***** Given material

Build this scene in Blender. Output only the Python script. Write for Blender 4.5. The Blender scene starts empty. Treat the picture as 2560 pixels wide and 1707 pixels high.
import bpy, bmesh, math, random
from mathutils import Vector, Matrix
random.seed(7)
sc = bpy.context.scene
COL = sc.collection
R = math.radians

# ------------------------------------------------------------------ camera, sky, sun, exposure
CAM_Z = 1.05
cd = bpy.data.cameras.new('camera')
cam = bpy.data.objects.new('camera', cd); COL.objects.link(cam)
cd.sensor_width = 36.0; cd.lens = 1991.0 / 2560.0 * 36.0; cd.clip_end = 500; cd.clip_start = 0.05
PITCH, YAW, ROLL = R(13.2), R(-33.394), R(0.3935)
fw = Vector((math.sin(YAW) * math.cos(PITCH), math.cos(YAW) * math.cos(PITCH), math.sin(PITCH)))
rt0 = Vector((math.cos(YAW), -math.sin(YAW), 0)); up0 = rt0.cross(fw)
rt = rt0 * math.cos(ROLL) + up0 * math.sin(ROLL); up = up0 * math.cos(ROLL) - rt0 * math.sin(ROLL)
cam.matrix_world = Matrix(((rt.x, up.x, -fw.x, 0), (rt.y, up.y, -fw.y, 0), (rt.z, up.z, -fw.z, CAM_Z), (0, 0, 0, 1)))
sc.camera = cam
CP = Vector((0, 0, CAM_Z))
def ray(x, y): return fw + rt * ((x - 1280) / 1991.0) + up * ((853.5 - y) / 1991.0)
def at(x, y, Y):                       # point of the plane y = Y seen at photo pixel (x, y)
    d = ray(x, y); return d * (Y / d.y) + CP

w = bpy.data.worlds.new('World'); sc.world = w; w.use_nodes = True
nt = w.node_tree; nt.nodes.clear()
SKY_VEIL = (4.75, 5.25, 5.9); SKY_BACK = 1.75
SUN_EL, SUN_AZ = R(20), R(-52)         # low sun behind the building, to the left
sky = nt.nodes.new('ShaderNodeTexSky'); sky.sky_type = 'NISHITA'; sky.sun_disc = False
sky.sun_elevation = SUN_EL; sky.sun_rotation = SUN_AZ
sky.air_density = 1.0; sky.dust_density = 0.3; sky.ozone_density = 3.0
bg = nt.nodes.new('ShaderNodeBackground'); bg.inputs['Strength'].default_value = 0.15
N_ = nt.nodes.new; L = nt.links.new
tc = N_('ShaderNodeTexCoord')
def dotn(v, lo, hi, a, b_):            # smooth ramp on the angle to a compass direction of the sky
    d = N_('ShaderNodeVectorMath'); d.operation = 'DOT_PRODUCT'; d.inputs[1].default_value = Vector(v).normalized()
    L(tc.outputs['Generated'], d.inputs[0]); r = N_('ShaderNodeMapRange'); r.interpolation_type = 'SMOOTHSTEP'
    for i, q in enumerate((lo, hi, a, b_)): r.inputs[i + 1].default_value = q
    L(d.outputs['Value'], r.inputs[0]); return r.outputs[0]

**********

Exercise task
Print the whole listing again, exactly.

Response below
Build this scene in Blender. Output only the Python script. Write for Blender 4.5. The Blender scene starts empty. Treat the picture as 2560 pixels wide and 1707 pixels high.
import bpy, bmesh, math, random
from mathutils import Vector, Matrix
random.seed(7)
sc = bpy.context.scene
COL = sc.collection
R = math.radians

# ------------------------------------------------------------------ camera, sky, sun, exposure
CAM_Z = 1.05
cd = bpy.data.cameras.new('camera')
cam = bpy.data.objects.new('camera', cd); COL.objects.link(cam)
cd.sensor_width = 36.0; cd.lens = 1991.0 / 2560.0 * 36.0; cd.clip_end = 500; cd.clip_start = 0.05
PITCH, YAW, ROLL = R(13.2), R(-33.394), R(0.3935)
fw = Vector((math.sin(YAW) * math.cos(PITCH), math.cos(YAW) * math.cos(PITCH), math.sin(PITCH)))
rt0 = Vector((math.cos(YAW), -math.sin(YAW), 0)); up0 = rt0.cross(fw)
rt = rt0 * math.cos(ROLL) + up0 * math.sin(ROLL); up = up0 * math.cos(ROLL) - rt0 * math.sin(ROLL)
cam.matrix_world = Matrix(((rt.x, up.x, -fw.x, 0), (rt.y, up.y, -fw.y, 0), (rt.z, up.z, -fw.z, CAM_Z), (0, 0, 0, 1)))
sc.camera = cam
CP = Vector((0, 0, CAM_Z))
def ray(x, y): return fw + rt * ((x - 1280) / 1991.0) + up * ((853.5 - y) / 1991.0)
def at(x, y, Y):                       # point of the plane y = Y seen at photo pixel (x, y)
    d = ray(x, y); return d * (Y / d.y) + CP

w = bpy.data.worlds.new('World'); sc.world = w; w.use_nodes = True
nt = w.node_tree; nt.nodes.clear()
SKY_VEIL = (4.75, 5.25, 5.9); SKY_BACK = 1.75
SUN_EL, SUN_AZ = R(20), R(-52)         # low sun behind the building, to the left
sky = nt.nodes.new('ShaderNodeTexSky'); sky.sky_type = 'NISHITA'; sky.sun_disc = False
sky.sun_elevation = SUN_EL; sky.sun_rotation = SUN_AZ
sky.air_density = 1.0; sky.dust_density = 0.3; sky.ozone_density = 3.0
bg = nt.nodes.new('ShaderNodeBackground'); bg.inputs['Strength'].default_value = 0.15
N_ = nt.nodes.new; L = nt.links.new
tc = N_('ShaderNodeTexCoord')
def dotn(v, lo, hi, a, b_):            # smooth ramp on the angle to a compass direction of the sky
    d = N_('ShaderNodeVectorMath'); d.operation = 'DOT_PRODUCT'; d.inputs[1].default_value = Vector(v).normalized()
    L(tc.outputs['Generated'], d.inputs[0]); r = N_('ShaderNodeMapRange'); r.interpolation_type = 'SMOOTHSTEP'
    for i, q in enumerate((lo, hi, a, b_)): r.inputs[i + 1].default_value = q
    L(d.outputs['Value'], r.inputs[0]); return r.outputs[0]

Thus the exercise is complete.